-- Start Collected material --
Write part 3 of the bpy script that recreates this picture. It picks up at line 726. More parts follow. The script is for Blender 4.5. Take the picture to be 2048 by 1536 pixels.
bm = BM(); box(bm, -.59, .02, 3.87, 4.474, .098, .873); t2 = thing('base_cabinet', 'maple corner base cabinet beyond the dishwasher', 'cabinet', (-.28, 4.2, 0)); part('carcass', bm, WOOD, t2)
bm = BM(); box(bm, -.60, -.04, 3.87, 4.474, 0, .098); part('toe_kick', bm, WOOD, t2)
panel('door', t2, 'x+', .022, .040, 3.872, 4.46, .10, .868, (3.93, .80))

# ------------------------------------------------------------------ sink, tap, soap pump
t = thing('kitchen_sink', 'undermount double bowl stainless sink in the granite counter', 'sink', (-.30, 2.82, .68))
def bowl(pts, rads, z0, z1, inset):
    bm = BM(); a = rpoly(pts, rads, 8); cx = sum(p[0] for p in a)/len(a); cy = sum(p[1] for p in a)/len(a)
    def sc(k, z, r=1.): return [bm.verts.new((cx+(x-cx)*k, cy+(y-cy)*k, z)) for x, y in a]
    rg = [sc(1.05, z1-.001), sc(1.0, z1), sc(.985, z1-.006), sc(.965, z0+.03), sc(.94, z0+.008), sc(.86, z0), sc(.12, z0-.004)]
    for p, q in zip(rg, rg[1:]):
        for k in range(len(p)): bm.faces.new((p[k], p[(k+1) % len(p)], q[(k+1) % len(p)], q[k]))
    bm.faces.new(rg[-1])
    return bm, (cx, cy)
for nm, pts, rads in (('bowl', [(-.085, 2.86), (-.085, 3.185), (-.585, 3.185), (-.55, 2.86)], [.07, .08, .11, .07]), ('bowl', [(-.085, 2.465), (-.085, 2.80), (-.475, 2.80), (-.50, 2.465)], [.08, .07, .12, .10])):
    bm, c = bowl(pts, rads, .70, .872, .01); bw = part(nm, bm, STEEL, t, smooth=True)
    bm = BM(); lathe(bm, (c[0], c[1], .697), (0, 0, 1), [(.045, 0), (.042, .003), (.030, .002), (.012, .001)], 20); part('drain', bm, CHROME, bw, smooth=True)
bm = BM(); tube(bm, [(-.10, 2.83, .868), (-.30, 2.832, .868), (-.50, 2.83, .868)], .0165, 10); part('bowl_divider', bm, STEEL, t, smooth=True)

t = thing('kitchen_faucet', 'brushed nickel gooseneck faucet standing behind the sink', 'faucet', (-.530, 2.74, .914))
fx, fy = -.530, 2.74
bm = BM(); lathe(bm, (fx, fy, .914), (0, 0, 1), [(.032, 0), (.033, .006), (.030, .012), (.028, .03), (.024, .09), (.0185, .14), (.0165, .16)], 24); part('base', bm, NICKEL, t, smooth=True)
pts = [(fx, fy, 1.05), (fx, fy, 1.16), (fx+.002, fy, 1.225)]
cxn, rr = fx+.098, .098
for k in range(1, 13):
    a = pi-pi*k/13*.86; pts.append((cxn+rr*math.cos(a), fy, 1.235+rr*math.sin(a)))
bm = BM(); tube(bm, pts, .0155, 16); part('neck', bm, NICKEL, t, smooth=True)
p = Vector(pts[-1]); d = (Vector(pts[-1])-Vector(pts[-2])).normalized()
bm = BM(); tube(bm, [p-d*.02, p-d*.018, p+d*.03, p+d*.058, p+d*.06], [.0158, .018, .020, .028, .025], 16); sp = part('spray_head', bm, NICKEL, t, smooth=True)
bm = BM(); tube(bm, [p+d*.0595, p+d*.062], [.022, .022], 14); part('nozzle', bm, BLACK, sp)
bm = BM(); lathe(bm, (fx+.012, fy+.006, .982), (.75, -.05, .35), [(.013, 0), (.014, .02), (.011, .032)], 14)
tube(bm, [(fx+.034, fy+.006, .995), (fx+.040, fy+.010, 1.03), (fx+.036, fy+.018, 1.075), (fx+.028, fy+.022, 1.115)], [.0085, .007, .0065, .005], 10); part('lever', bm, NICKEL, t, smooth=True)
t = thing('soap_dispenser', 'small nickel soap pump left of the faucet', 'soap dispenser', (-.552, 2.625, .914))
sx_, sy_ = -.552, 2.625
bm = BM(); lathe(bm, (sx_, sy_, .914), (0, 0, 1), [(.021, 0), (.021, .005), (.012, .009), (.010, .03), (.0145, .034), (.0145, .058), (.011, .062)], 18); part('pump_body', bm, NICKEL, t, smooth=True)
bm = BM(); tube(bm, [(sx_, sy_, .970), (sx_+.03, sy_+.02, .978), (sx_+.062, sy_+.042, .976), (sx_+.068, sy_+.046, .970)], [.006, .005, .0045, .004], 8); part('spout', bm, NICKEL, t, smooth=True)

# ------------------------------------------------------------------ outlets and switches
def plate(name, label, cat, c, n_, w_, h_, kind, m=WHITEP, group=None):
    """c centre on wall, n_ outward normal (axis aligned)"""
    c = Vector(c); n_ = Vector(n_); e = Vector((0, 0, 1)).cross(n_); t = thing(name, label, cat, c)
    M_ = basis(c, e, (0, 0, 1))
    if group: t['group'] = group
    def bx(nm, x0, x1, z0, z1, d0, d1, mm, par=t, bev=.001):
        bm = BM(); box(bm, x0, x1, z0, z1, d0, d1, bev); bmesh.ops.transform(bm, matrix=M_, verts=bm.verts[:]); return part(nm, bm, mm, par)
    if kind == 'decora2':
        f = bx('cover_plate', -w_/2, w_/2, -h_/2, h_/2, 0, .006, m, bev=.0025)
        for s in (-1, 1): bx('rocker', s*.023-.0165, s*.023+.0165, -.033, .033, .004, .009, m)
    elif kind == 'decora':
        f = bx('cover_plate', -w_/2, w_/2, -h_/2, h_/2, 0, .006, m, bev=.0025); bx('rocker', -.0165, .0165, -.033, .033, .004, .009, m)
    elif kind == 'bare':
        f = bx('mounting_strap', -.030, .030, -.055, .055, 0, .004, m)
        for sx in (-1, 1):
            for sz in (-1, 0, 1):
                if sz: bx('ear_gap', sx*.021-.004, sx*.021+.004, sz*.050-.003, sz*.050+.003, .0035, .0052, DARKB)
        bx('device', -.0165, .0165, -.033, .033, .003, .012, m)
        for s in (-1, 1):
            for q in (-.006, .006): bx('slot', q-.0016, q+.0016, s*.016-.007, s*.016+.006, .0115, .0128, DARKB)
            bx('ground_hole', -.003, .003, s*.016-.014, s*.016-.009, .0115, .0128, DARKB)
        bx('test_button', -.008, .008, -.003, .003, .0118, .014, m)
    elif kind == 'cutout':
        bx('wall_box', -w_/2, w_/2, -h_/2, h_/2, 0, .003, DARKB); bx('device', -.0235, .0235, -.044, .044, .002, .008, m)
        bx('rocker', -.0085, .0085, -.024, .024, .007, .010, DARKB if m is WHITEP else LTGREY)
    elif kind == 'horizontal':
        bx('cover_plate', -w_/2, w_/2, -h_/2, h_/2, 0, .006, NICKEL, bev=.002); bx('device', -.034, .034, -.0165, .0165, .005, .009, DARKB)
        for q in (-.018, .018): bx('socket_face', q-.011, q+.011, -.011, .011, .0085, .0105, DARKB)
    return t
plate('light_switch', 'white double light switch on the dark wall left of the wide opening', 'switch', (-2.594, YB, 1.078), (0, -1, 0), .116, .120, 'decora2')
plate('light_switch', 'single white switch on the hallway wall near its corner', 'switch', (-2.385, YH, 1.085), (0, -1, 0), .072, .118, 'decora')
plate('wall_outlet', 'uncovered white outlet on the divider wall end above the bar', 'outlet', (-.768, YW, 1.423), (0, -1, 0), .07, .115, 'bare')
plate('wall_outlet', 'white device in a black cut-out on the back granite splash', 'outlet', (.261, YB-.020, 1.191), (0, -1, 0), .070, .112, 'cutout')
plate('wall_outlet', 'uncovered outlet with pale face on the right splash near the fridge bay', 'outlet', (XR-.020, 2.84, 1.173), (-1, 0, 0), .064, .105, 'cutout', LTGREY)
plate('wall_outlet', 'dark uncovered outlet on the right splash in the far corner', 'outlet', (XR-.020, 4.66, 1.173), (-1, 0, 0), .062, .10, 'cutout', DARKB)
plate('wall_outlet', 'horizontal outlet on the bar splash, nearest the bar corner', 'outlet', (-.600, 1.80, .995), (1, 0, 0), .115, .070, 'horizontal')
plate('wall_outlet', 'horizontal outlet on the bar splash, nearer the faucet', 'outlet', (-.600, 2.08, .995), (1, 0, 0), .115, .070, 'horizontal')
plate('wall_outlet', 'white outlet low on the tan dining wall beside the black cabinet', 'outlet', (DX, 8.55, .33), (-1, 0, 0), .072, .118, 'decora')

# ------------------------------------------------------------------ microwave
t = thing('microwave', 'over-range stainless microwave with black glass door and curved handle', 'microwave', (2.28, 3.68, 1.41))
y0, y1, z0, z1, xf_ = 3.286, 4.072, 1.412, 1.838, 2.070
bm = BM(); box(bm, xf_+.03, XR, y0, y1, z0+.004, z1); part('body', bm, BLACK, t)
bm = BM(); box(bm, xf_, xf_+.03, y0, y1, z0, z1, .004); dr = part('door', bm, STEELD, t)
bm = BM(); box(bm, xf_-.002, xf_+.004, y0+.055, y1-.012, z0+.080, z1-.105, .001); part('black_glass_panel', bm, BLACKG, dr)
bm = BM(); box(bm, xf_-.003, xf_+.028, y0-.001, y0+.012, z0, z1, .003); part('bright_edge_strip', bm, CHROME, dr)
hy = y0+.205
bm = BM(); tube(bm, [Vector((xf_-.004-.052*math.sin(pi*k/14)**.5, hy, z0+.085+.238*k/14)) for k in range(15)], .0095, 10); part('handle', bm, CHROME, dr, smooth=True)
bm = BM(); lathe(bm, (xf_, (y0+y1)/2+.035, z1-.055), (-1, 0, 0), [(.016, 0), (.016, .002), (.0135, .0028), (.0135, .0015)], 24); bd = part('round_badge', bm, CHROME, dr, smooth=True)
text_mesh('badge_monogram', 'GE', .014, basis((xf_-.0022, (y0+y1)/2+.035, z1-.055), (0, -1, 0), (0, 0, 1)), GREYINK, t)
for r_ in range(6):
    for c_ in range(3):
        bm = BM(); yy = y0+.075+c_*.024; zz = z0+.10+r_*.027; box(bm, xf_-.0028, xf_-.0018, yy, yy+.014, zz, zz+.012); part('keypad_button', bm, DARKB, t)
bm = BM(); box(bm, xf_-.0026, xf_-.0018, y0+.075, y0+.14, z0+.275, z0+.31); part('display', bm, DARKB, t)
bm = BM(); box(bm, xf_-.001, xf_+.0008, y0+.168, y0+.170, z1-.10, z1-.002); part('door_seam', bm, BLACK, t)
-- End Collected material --
§ Request
Only the lines from the beginning of the material above through the line with "4.46, .10, .868, (3.93, .80))" are wanted; extract them exactly.

§ Output of the exercise
Write part 3 of the bpy script that recreates this picture. It picks up at line 726. More parts follow. The script is for Blender 4.5. Take the picture to be 2048 by 1536 pixels.
bm = BM(); box(bm, -.59, .02, 3.87, 4.474, .098, .873); t2 = thing('base_cabinet', 'maple corner base cabinet beyond the dishwasher', 'cabinet', (-.28, 4.2, 0)); part('carcass', bm, WOOD, t2)
bm = BM(); box(bm, -.60, -.04, 3.87, 4.474, 0, .098); part('toe_kick', bm, WOOD, t2)
panel('door', t2, 'x+', .022, .040, 3.872, 4.46, .10, .868, (3.93, .80))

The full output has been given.